2. Что такое критика социальных наук?
Под социальными науками я имею в виду историю, социологию, антропологию, лингвистику, филологию, а также значительные разделы психологии, географии, юриспруденции, экономики и философии. Этот комплекс дисциплин нередко рассматривают как единое целое, хотя вопрос о том, в чем состоит его единство и где пролегает его граница, остается открытым (и, по-моему, несущественным). Множество названий этого комплекса свидетельствует как об устойчивом ощущении его единства, так и о разнообразии его интерпретаций.
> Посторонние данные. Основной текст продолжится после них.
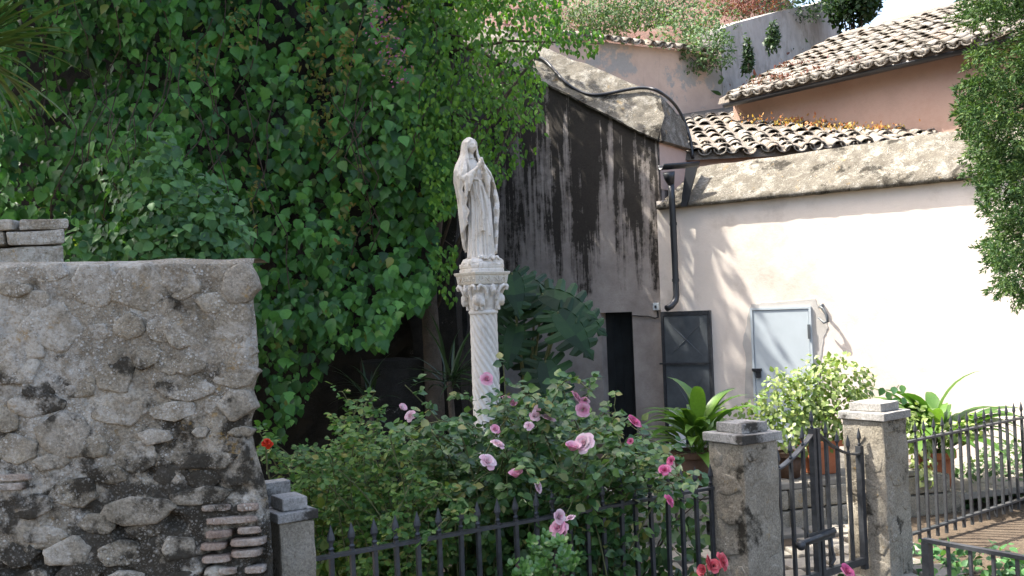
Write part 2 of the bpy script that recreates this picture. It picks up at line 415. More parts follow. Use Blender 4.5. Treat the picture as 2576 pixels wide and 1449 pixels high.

В разные времена эти науки объединялись под именем исторических наук, моральных наук, наук о духе, наук о культуре, наук о человеке, социологии и, конечно же, социальных наук[7]. На фоне почти навязчивых попыток обосновать единство этого комплекса несколько теряется распространенное в основном в англоязычных странах противопоставление гуманитарных и социальных наук[8], напоминающее о попытке обособить от традиционных гуманитарных исследований те их разделы, которые могли основываться на статистических методах. Из всех названий этого комплекса я предпочитаю термин «социальные науки»: именно идея социального мне кажется главным инструментом анализа и вместе с тем — идеологическим посланием этих наук, той нитью, которая связывает их с общей интеллектуальной эволюцией XX в.
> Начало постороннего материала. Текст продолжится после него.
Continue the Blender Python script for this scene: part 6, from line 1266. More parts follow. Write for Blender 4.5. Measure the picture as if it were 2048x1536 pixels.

Под критикой я имею в виду прежде всего изучение оснований. Именно в этом смысле слово «критика» употреблялось в кантианской традиции и, в частности, критическими философами истории, которых можно назвать первыми критиками социальных наук. Впрочем, сами они формулировали свою задачу как критику исторического разума, и различие формулировок, конечно же, не случайно (хотя очевидно, что критика социальных наук — аллюзия на критику исторического разума). Если я предпочитаю говорить именно о критике социальных наук, то прежде всего потому, что особого исторического разума, по-моему, не существует. Гипотеза исторического разума естественна, если считать, что между академическими дисциплинами и способностями сознания существует взаимно-однозначное соответствие. Но такое допущение в свою очередь предполагает изоморфность мира, разума и университета, иными словами, представление о мире как об эманации Логоса. Если мы не готовы принять эту онтологию, лучше воздержаться и от рассуждений об историческом разуме.
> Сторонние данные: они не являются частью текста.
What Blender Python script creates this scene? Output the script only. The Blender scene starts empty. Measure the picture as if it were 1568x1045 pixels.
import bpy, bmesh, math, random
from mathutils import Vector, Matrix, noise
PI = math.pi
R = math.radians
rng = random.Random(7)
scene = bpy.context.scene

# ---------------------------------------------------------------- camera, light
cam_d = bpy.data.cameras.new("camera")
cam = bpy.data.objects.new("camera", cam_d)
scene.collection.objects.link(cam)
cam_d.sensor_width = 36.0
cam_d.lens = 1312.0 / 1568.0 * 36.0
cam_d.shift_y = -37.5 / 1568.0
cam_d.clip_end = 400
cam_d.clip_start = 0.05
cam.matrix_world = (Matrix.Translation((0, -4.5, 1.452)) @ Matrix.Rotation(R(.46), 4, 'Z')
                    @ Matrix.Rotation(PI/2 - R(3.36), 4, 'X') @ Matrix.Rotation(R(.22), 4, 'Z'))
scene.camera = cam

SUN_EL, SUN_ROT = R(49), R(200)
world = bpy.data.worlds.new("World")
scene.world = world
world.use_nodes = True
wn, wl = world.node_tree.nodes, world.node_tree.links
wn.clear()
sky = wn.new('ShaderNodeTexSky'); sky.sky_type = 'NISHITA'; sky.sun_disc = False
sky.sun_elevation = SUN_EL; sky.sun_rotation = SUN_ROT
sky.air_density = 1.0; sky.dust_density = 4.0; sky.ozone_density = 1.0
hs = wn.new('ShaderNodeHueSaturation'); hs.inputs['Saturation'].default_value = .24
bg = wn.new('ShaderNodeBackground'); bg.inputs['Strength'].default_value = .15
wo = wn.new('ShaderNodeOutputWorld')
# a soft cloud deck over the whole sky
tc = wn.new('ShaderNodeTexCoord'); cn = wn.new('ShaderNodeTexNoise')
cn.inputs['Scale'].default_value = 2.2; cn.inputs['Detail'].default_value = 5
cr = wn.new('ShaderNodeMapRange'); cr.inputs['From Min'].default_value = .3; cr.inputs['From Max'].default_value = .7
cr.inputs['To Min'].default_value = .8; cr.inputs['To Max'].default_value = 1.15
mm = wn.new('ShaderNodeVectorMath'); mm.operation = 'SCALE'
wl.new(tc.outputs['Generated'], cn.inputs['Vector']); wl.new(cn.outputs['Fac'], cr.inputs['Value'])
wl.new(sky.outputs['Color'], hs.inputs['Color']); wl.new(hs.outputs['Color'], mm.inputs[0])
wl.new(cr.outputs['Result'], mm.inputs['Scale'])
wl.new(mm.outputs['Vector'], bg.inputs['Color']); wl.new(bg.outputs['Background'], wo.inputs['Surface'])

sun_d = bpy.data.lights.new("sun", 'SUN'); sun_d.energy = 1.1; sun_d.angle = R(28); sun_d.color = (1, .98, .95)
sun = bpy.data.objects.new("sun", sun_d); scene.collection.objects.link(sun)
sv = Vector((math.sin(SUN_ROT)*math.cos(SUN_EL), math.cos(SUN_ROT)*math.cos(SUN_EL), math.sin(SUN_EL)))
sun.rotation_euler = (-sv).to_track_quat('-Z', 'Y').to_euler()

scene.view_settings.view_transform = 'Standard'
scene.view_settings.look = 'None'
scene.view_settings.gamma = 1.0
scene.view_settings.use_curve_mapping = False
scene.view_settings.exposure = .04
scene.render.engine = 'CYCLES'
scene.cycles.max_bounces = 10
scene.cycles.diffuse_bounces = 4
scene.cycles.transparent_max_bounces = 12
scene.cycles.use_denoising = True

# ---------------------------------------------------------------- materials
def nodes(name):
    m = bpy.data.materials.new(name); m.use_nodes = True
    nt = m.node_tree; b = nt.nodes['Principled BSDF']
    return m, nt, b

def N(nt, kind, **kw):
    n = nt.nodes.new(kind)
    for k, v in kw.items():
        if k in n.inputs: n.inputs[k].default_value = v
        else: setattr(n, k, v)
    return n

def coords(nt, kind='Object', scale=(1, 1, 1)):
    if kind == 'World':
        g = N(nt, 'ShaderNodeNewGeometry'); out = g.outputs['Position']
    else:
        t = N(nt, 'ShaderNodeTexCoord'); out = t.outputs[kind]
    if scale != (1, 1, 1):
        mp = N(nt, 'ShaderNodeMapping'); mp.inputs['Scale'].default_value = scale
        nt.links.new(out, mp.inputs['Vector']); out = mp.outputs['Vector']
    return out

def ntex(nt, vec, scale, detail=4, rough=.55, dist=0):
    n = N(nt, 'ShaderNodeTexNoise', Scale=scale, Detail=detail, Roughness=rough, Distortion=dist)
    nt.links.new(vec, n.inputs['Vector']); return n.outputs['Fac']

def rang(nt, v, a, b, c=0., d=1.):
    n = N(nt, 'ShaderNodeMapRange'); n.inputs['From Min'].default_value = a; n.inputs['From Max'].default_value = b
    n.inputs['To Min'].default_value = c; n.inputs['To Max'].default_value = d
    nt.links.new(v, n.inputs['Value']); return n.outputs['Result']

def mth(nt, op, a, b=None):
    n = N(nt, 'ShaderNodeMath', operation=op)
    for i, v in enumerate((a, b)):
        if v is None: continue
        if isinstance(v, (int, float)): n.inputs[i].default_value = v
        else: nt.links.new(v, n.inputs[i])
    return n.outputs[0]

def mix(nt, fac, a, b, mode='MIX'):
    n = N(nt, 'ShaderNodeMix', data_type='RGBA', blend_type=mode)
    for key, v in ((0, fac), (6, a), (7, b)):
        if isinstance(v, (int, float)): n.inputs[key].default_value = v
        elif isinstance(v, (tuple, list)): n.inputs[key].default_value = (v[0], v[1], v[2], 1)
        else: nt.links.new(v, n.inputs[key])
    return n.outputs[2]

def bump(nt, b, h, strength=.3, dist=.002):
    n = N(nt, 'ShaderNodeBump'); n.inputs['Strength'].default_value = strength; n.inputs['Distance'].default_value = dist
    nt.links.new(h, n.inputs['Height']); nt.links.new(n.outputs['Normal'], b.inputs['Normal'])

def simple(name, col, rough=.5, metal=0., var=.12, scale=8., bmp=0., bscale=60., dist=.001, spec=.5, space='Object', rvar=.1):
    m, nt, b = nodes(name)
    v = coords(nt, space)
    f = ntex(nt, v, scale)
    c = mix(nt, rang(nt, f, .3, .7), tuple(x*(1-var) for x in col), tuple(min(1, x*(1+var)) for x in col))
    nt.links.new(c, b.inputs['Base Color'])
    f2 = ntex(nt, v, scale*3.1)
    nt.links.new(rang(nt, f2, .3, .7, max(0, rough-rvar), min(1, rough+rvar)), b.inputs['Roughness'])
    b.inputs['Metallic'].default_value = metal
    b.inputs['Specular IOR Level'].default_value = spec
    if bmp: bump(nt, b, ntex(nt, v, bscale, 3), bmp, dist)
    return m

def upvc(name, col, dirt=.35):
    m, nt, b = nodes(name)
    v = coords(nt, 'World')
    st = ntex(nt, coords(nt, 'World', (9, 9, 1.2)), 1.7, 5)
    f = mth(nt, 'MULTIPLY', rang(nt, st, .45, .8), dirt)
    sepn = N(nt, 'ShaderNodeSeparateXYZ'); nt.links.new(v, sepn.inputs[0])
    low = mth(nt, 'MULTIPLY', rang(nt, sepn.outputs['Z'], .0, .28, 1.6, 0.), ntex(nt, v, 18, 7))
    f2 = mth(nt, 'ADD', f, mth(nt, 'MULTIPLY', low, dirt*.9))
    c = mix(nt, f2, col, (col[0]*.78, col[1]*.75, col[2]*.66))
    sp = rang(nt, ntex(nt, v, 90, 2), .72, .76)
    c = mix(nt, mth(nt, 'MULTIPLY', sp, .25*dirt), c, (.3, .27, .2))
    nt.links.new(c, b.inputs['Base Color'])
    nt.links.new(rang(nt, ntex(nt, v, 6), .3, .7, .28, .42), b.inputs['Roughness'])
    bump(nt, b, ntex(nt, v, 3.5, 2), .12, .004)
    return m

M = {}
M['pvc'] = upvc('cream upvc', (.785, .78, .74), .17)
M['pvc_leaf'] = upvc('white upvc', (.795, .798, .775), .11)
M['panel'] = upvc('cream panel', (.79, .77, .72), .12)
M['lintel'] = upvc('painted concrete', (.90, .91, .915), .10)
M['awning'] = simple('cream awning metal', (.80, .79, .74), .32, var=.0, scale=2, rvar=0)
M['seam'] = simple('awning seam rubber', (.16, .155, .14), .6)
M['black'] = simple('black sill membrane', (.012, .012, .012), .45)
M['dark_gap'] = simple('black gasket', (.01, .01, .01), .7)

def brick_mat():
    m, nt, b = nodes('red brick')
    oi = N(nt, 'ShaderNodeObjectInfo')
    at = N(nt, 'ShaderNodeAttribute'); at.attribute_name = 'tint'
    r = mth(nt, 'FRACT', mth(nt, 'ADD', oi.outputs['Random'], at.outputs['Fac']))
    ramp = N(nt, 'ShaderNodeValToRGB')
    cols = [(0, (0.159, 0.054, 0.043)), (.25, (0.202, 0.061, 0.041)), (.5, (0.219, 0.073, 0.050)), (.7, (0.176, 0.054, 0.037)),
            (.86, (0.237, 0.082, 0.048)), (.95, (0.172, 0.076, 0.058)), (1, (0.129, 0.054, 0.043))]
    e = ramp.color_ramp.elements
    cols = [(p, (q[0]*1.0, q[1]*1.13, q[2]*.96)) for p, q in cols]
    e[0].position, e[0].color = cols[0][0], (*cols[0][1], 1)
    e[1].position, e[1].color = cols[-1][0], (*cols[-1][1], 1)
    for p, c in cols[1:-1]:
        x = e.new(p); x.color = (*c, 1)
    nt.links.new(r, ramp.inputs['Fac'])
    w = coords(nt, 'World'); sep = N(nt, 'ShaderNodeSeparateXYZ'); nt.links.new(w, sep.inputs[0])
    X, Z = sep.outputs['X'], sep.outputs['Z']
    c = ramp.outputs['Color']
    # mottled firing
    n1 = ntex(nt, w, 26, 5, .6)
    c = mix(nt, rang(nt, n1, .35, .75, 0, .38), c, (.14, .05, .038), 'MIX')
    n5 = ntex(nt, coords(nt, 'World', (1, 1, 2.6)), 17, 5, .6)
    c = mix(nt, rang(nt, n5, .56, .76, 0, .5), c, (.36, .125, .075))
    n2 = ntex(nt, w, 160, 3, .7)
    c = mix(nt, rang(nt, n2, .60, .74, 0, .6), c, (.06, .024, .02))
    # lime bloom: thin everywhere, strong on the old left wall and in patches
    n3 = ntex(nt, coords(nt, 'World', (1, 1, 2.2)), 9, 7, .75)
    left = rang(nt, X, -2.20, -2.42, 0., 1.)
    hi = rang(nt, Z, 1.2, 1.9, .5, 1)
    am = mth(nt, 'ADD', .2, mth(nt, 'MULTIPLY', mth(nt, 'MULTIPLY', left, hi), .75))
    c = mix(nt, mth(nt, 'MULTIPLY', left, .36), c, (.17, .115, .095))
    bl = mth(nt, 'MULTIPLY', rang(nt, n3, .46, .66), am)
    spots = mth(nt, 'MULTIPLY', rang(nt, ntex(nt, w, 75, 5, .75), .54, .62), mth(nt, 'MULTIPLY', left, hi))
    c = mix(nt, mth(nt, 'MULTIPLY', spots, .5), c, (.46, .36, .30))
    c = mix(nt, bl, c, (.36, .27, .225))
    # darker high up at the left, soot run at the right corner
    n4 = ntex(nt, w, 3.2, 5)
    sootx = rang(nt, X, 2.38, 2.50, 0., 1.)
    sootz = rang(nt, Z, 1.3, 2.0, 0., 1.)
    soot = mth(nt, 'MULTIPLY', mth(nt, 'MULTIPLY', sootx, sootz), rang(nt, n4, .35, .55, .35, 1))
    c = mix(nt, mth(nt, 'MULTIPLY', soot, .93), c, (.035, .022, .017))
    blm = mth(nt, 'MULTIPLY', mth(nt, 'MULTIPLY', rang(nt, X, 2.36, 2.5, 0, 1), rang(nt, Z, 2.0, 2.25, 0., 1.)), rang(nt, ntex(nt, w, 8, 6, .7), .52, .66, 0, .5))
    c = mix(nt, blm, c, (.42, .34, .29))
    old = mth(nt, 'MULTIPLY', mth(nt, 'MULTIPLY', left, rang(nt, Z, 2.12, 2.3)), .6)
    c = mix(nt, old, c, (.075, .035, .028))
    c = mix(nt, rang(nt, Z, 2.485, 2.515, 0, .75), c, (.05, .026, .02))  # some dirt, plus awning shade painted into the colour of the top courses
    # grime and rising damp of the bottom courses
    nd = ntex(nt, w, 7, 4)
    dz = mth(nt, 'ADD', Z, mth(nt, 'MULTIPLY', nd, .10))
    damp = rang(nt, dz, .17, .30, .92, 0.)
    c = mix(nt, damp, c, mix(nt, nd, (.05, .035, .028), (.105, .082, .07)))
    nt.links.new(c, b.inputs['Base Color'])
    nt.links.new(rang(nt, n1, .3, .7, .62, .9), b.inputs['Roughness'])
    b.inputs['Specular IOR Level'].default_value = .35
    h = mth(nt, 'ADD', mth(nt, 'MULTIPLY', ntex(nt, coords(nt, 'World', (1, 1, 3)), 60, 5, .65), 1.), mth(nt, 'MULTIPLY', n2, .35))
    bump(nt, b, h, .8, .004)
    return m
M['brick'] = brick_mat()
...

Сегодня мы скорее склонны апеллировать не к космосу, возникшему из последовательного развертывания разумной субстанции, но к хаосу, из которого в результате не вполне понятного саморазвития и случайного взаимодействия разнородных логик возникают локальные, незавершенные, частично открытые и причудливо пересекающиеся зоны упорядоченности, находящиеся в состоянии сложного динамического равновесия. Вероятно, эта онтология ничуть не лучше предыдущей, но такова картина мира современной науки.
Именно на этих метафизических допущениях основывается представление о науке как о культурной практике, которое пришло на смену пониманию ее как манифестации абсолютного разума. Но если мы считаем социальные (как и любые другие) науки исторически сложившимся комплексом правил поведения, естественно предположить, что в число интеллектуальных задач, которые ставят перед собой исследователи, вошли задачи самых разных типов, порожденные разнообразными социокультурными контекстами, интеллектуальными традициями, условиями профессиональной деятельности и т. д., и что для решения этих задач исследователи мобилизуют различные ресурсы сознания. Умственная работа ученых предстает как разнообразие интеллектуальных процедур, а результат этой работы — наука как гетерогенный ансамбль, включающий неразрывно связанные между собой элементы разного происхождения (и, возможно, разного эпистемологического статуса). Поэтому любые генерализации относительно сущности той или иной науки малопродуктивны и, скорее, способны помешать эмпирическому исследованию. Однако гипотеза исторического разума подталкивает нас к таким генерализациям — во всяком случае, исторически она связана именно с ними. Напротив, формула «критика социальных наук», мне кажется, побуждает думать о предмете исследования как о многообразной культурной практике.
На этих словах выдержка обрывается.